Blessed Be…

When Karen and I were in the first few months of marriage we took a worship leader position for a church plant that our home church Morning Star Fellowship was starting in a town about 45 mins away.  I remember when were in our worship leading days Blessed Be Your Name was one of the new worship songs out there.   We would do it pretty frequent.  The words today still have a powerful meaning to me.  I remember after one Sunday morning a lady came up to me and asked why we sing this song so much, and that she really struggled with the part of the song that goes…

You give and take away
You give and take away
My heart will choose to say, Lord
Blessed be Your name

She just couldn’t understand how God could give something to us and then take away, and I remember feeling kind of way over my head.  I was this 23 year old kid that had this really wonderful lady pouring herself out to me. I remember just fumbling over my words and saying something like God has a plan for our lives and that sometimes there are things He give us for a season, and for whatever His reason or purpose is why they maybe taken away…..ugh I felt like that was the worst explanation ever… but it was what I came up with.   Because at that time I really didn’t even understand what those lyrics meant.

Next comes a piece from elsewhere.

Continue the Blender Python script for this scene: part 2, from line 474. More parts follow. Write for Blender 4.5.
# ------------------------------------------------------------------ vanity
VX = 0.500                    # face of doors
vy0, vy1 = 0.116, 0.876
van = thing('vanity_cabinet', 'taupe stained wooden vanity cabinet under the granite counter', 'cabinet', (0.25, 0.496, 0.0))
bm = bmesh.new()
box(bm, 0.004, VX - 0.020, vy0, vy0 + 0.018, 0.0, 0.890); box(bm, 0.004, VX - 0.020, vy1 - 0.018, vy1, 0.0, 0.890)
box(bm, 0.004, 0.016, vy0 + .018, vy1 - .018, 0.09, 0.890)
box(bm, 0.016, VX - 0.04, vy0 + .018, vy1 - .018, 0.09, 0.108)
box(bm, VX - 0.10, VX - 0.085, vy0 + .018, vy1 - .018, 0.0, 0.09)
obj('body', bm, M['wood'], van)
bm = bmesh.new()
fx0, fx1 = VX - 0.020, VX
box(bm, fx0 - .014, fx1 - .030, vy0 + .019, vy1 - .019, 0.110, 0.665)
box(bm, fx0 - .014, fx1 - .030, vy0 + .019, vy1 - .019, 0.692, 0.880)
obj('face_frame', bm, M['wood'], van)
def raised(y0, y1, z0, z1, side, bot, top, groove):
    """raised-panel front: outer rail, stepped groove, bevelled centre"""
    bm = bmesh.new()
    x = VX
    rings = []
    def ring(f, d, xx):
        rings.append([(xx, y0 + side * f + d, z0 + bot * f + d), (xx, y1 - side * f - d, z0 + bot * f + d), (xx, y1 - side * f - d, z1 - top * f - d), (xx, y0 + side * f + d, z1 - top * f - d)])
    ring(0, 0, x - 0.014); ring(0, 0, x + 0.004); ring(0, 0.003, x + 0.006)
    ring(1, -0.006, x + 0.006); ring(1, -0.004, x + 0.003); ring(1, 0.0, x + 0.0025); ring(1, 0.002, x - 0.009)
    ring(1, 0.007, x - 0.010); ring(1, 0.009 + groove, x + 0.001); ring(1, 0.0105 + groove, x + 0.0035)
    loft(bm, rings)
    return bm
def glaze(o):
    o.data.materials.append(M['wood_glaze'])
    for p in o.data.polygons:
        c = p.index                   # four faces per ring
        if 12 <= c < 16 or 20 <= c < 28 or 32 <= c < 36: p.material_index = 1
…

Fast forward 5 1/2 years later.  It has been just a few short weeks since Gavin has passed away.  I remember standing in church on a Sunday morning and feeling just empty.  I then recognize the intro to Blessed Be Your Name start.  From the beginning of the song I just started to fall apart.  Once we got to the bridge of the song.  There was nothing that I could but just throw both of my hands up in the air and just cry.  Of all the times I’ve sang this song that was the FIRST time that I truly felt the words of that song.  I was so heartbroken, but at the same time I was choosing to believe in God, and believe that His plan was perfect, that His plan was somehow better than whatever plan I had in my mind.

This week I have had Gavin on my mind, and on my way to the gym yesterday morning this song played on the radio.  It was exactly what I needed to hear yet again.  That no matter what mood I’m in.. no matter the circumstance I will choose to say blessed be His name.  Even when I don’t feel like it or don’t want to it’s still a choice that I have to say.  Because the moment I stop making that choice is when things will start to fall apart, and I can so easily fall into a place of loneliness and start to feel swallowed up in all the questions of Why.

So today I choose to believe in God, and believe in His plan for my life.  I choose to say Yes to Him, and Blessed Be His Name.

10 Responses to “Blessed Be…”

  1. Jon
    April 8, 2011 at 9:32 am #

    Bro..this is one of those songs that gets me every time. Love you bro!

  2. Jeremy
    April 8, 2011 at 11:02 am #

    Needed this today. Thanks!

  3. Moe
    April 8, 2011 at 2:14 pm #

    Blessed be His name indeed. Powerful stuff man. You are a blessing Adam, and I’m glad I get to live life with you, even if it’s virtual… for now.

  4. sarah
    April 8, 2011 at 3:51 pm #

    I love that song. Although it’s managed to get buried in my iPod so I’ve been rediscovering home much I love it.

  5. Adam
    April 8, 2011 at 4:11 pm #

    Thanks buddy. Love ya too man

  6. Adam
    April 8, 2011 at 4:11 pm #

    Praying for you Jeremy.

  7. Adam
    April 8, 2011 at 5:23 pm #

    Thanks Moe!! I appreciate it

  8. Nathan
    April 9, 2011 at 11:54 pm #

    Wow. Speechless. Thanks for sharing your heart man.

  9. DS
    April 12, 2011 at 11:44 am #

    Blessed is His name.

    God.

    Sometimes we call Him “Him” all the time, and we sometimes forget how nice “God” sounds. 🙂

    -DS

  10. dustin
    April 12, 2011 at 5:38 pm #

    adam, thanks for this post. spoke to me today, thanks for sharing your heart.

    this song has always been one of my favorites.